The lineup is essentially Judge, Rice, Paul Goldschmidt (who is basically a singles hitter), Oswaldo Cabrera (who is also a singles hitter), Dominguez against righties (.926 OPS against righties and .390 OPS against lefties) and Grisham when he plays, which isn’t every day since the Yankees have to play Bellinger because of owed money.

7. Bellinger is a big problem because he’s going to play because of owed money and his name and for the front office to justify the trade for him. The problem is he’s going to bat near the top of the lineup when he plays because of those things, whether he’s producing or not. The biggest problem is that there’s precedent for Bellinger being this bad.

Bellinger won the NL MVP in 2019 when the baseball was juiced and Brett Gardner (28 home runs) and Gleyber Torres (38 home runs) became power hitters. Since then, Bellinger has a 99+ OPS in 575 games and 2,352 plate appearances. He’s a .242/.304/.421 hitter since the start of 2020.

Within these last five-plus seasons, Bellinger posted a .542 OPS in 2021 and a .654 OPS in 2022, and the Dodgers moved on from him. The Dodgers –the best organization in baseball — moved on from their homegrown, 2017 Rookie of the Year, 2019 MVP and Gold Glove center fielder after his age 26 season. That’s not great.

8. The Yankees have used Bellinger in the 2-hole hoping he would mash in-zone pitches expected with Judge behind him. They have used him as Judge’s protection. They have used him to clean up. He has done nothing in every spot. The season may only be 14 percent through, but again, there is precedent for Bellinger being a complete zero at the plate for an entire season. And if this is one of those seasons from Bellinger in a year where a single game could decide the AL East or a wild-card berth, the Yankees can’t afford to play him over other bats, whether those other bats are owed less money or not.

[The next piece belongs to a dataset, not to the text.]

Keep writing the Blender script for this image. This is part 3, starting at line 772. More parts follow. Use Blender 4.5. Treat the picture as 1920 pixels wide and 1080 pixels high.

9. Bellinger isn’t the only problem, he’s just the biggest once. Chisholm, Volpe and Wells have been atrocious, Devin Williams has been a joke and every starter not named Max Fried has an ERA of at least 4.34. Despite their glaring issues, the Yankees are fortunately 14-9.

Schmidt was bad and Williams was solid, but the Yankees hit into three double plays in the game (one of them was bad luck on a Chisholm line drive), and when you hit into three double plays in six innings, it’s going to be difficult to win.

10. It’s going to be difficult to win on Tuesday as well. Will Warren gets the ball and based off of his Thursday night showing in Tampa (1.2 IP, 4 H, 1 R, 1 ER, 2 BB, 1 K), it’s hard to have much confidence in him. Tanner Bibee goes for the Guardians. Bibee has made four starts this season. Two of them were against the Royals, in which he 10 1/3 scoreless innings. The other two were against the Angels and Orioles, and he allowed 13 earned runs and seven home runs in 9 2/3 innings. The Yankees are going to need that Bibee to show up. They’re also going to need some combination of Bellinger, Wells, Volpe and Chisholm to show up and for Rice to play.